21 noviembre 2024

«LA INMENSA MAYORÍA» por Remedios Sánchez

Las prisas de fama son tan peligrosas para construir serenamente la identidad de quien empieza

Cuando Blas de Otero firmó su poema ‘A la inmensa mayoría’ aquel once de abril del cincuenta y uno lo estaba dirigiendo, tal cual si fuera hoy, a una mayoría de ciudadanos normales, cansados, hastiados de las tomaduras de pelo, de los silencios cómplices, de esa actitud del que se ha rendido y ha dejado levantadas las manos ante la podredumbre de las estructuras de poder. Aquí tenéis, en canto y alma, al hombre/aquel que amó, vivió, murió por dentro/y un buen día bajó a la calle: entonces/ comprendió: y rompió todos su versos”. El bilbaíno no sólo no rompió todos sus versos sino que siguió escribiendo en defensa de la paz y la palabra, de la coherencia y la dignidad, de la necesidad de amparo de los olvidados, de aquellos a los que se les cierra la puerta de la sociedad del consumismo en las narices.

Escribir en defensa del hombre, de la persona, es escribir sobre la necesidad de rehumanización y ponerse enfrente de quien existe exclusivamente en la sociedad del espectáculo (el sintagma es de Debord) narrando cada detalle en sus redes sociales que, en este momento, son las que distinguen para los  más jóvenes el triunfo del fracaso; proteger al ser humano es reivindicar la necesidad de rescatar los valores éticos que nos hemos ido dejando por el camino, implica procurar recuperar la grandeza que supone llevar una vida mediana, “un estilo común y moderado/que no lo note nadie que lo vea”, como aconsejaba Fernández de Andrada en su ‘Epístola moral a Fabio’. Y conste que este artículo no trata de moral sino de ética, de cómo la conducta nos puede llevar a existir o a perecer bajo un cúmulo de fingimientos autoimpuestos, a ser medianamente felices (la felicidad de las cosas pequeñas) o a ser tremendamente desgraciados en la soledad de la casa cuando afuera es de noche y nuestros chavales se piensan a sí mismos. Todo esto depende de si se asume la verdad de cada cual y se dominan las ambiciones insanas que únicamente conducen a la amargura de sentirse frustrados.

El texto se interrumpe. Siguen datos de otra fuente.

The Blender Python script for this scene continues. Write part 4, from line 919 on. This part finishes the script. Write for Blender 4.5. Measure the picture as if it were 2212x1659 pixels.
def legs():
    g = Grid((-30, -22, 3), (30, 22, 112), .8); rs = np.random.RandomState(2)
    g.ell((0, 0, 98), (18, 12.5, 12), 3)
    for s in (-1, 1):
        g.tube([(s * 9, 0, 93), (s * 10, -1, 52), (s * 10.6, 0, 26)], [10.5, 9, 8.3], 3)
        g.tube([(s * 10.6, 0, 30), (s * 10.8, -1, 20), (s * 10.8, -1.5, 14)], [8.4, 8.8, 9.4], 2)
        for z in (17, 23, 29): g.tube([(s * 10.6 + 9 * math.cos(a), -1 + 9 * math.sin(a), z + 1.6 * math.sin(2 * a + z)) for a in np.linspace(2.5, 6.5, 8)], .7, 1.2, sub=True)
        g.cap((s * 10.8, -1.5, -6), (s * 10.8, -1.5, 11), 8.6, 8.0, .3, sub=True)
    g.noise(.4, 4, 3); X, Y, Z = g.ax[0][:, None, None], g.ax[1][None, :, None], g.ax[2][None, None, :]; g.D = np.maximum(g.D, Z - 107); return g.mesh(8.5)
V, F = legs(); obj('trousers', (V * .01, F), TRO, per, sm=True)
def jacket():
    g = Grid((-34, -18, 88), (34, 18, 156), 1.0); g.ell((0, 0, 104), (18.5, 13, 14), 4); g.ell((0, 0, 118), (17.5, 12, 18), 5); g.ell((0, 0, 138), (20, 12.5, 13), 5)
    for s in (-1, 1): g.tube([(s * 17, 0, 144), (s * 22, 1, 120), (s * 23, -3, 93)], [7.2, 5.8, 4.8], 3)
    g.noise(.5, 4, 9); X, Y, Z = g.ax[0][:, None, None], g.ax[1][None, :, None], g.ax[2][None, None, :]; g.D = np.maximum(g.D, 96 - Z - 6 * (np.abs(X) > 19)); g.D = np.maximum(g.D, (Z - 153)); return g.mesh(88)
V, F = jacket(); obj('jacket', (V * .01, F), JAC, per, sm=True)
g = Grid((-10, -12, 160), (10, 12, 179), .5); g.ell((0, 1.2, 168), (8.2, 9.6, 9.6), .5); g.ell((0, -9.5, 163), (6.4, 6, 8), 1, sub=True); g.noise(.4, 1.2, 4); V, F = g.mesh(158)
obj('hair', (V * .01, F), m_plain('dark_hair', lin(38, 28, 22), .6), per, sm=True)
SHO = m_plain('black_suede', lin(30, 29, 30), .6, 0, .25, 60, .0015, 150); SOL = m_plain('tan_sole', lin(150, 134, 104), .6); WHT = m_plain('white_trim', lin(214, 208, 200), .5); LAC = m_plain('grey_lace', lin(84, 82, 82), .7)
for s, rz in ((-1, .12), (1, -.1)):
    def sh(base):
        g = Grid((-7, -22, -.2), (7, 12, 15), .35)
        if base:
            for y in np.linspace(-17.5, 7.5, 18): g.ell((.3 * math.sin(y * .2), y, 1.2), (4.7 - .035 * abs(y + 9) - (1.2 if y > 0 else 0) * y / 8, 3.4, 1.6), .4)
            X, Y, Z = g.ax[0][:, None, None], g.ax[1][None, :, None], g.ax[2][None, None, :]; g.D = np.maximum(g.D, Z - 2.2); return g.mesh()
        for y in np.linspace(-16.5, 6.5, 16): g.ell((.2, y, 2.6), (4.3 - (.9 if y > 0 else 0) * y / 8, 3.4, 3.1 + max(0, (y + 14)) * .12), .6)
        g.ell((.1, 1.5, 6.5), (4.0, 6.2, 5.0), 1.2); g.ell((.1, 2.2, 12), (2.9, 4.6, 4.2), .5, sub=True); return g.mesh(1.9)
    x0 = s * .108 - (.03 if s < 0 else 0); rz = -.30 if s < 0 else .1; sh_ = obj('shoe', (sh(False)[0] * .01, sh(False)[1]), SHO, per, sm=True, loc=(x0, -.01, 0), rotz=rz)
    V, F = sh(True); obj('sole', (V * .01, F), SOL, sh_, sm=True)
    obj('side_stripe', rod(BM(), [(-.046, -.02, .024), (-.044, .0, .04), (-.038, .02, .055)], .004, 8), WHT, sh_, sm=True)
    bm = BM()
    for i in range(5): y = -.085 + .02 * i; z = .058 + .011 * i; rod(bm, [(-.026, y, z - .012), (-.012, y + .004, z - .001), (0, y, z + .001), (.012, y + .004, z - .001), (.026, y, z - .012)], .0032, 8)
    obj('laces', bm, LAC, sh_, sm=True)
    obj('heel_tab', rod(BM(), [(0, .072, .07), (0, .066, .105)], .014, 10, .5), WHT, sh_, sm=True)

El daño inmenso que supone reproducir las conductas de los pseudofamosos que se cimentan en las redes sociales, esos mitos que no son ejemplo de nada más allá de que hayan logrado (temporalmente) ganar dinero mostrando su cotidianeidad, los lujos que pagan sus seguidores, hay que buscar cómo contrarrestarlo. Tenemos una generación de gente joven valiosa pero que no es consciente, en muchos casos, de lo que implica habituarse al sacrificio que supone madrugar y formarse para ejercer una profesión (cada cual, la que elija) y tratar luego de ganarse el pan con ella porque no coincide con el modo de proceder de sus ídolos. Esa multitud de celebridades sin mérito son  el retrato de nuestro naufragio como sociedad porque no los hemos hecho conscientes de  lo quebradizo de la suerte; de  que sólo el trabajo, perseverar para alcanzar las metas, puede concederles siquiera una oportunidad. Gidé hablaba del placer del esfuerzo como parte básica del itinerario vital para que, cuando se alcanza el objetivo, seamos capaces de disfrutarlo con armoniosa sencillez. Por eso estas prisas de fama son tan peligrosas para construir serenamente la identidad de quien empieza. Deberíamos explicar a las nuevas generaciones que vivir es algo más normal, más equilibrado. Al menos, para una inmensa mayoría.